Repeat everything from the first line of the listing below through the line that contains "SC.cycles.transparent_max_bounces = 4", exactly. Leave out pictures.

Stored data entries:

--- START ---

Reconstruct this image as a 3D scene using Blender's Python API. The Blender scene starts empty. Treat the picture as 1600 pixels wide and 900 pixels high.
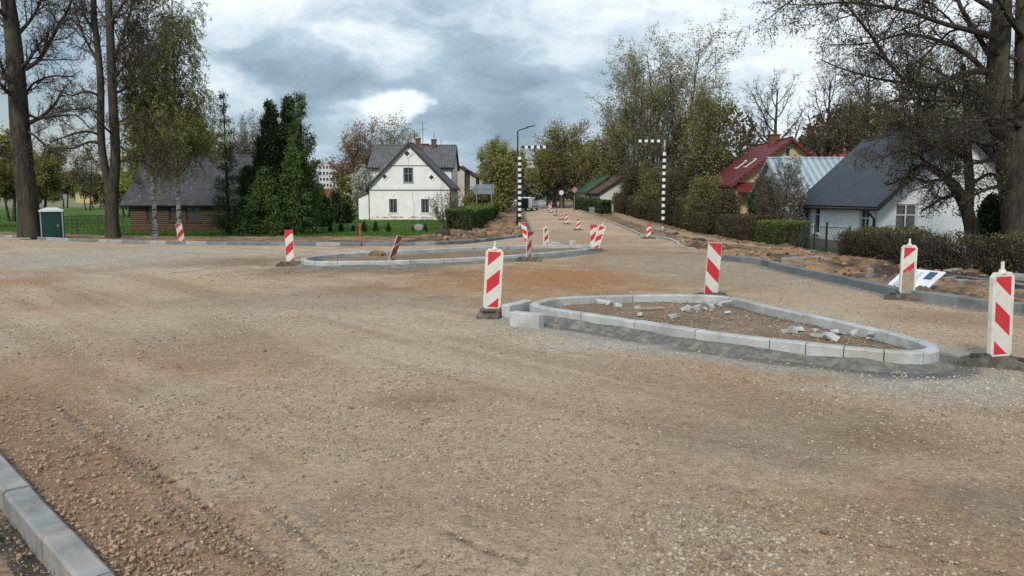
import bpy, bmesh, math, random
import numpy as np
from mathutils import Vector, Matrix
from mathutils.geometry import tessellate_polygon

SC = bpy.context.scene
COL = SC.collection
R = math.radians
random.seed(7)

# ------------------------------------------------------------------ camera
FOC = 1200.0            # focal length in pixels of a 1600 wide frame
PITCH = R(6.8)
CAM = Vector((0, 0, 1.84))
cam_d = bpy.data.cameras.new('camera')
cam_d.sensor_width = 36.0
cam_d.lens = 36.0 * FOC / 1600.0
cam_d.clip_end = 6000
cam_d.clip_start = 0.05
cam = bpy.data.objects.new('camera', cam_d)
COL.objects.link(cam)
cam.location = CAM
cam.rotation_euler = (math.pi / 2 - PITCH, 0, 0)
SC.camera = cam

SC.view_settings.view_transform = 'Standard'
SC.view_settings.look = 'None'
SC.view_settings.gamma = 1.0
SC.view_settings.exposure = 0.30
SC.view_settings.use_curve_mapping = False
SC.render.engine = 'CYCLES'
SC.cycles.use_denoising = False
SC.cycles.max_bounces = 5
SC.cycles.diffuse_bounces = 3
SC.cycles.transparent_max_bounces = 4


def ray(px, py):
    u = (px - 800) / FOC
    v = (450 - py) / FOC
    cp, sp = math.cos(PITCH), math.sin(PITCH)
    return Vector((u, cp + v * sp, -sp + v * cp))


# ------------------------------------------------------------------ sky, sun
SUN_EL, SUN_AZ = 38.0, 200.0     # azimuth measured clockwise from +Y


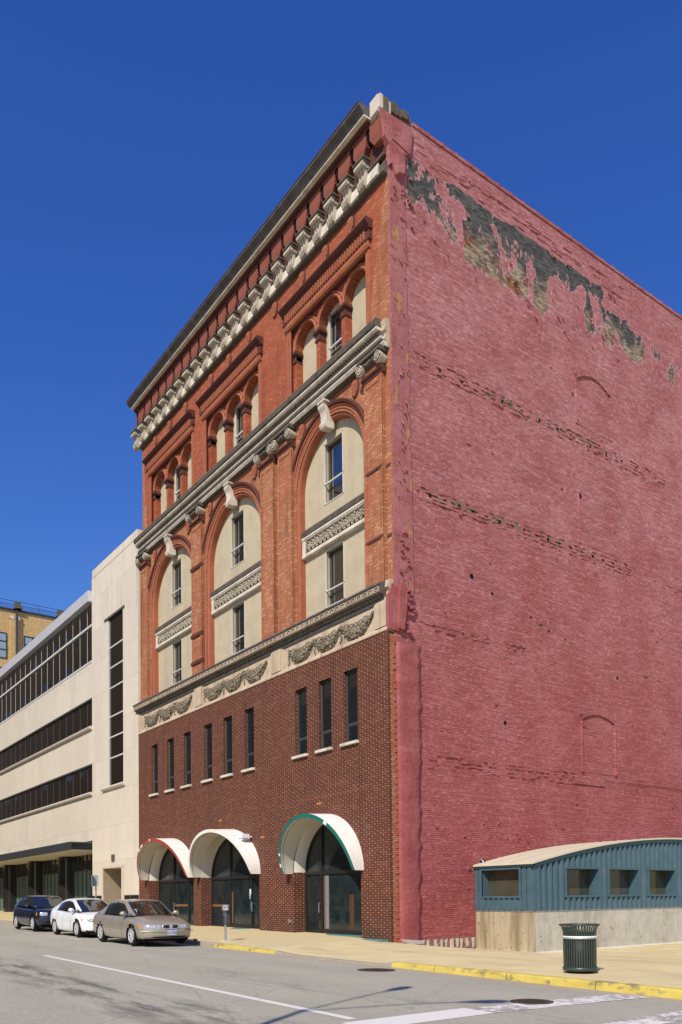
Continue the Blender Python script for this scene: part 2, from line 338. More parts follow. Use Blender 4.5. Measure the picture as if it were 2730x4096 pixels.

--- END ---

• In response
Reconstruct this image as a 3D scene using Blender's Python API. The Blender scene starts empty. Treat the picture as 1600 pixels wide and 900 pixels high.
import bpy, bmesh, math, random
import numpy as np
from mathutils import Vector, Matrix
from mathutils.geometry import tessellate_polygon

SC = bpy.context.scene
COL = SC.collection
R = math.radians
random.seed(7)

# ------------------------------------------------------------------ camera
FOC = 1200.0            # focal length in pixels of a 1600 wide frame
PITCH = R(6.8)
CAM = Vector((0, 0, 1.84))
cam_d = bpy.data.cameras.new('camera')
cam_d.sensor_width = 36.0
cam_d.lens = 36.0 * FOC / 1600.0
cam_d.clip_end = 6000
cam_d.clip_start = 0.05
cam = bpy.data.objects.new('camera', cam_d)
COL.objects.link(cam)
cam.location = CAM
cam.rotation_euler = (math.pi / 2 - PITCH, 0, 0)
SC.camera = cam

SC.view_settings.view_transform = 'Standard'
SC.view_settings.look = 'None'
SC.view_settings.gamma = 1.0
SC.view_settings.exposure = 0.30
SC.view_settings.use_curve_mapping = False
SC.render.engine = 'CYCLES'
SC.cycles.use_denoising = False
SC.cycles.max_bounces = 5
SC.cycles.diffuse_bounces = 3
SC.cycles.transparent_max_bounces = 4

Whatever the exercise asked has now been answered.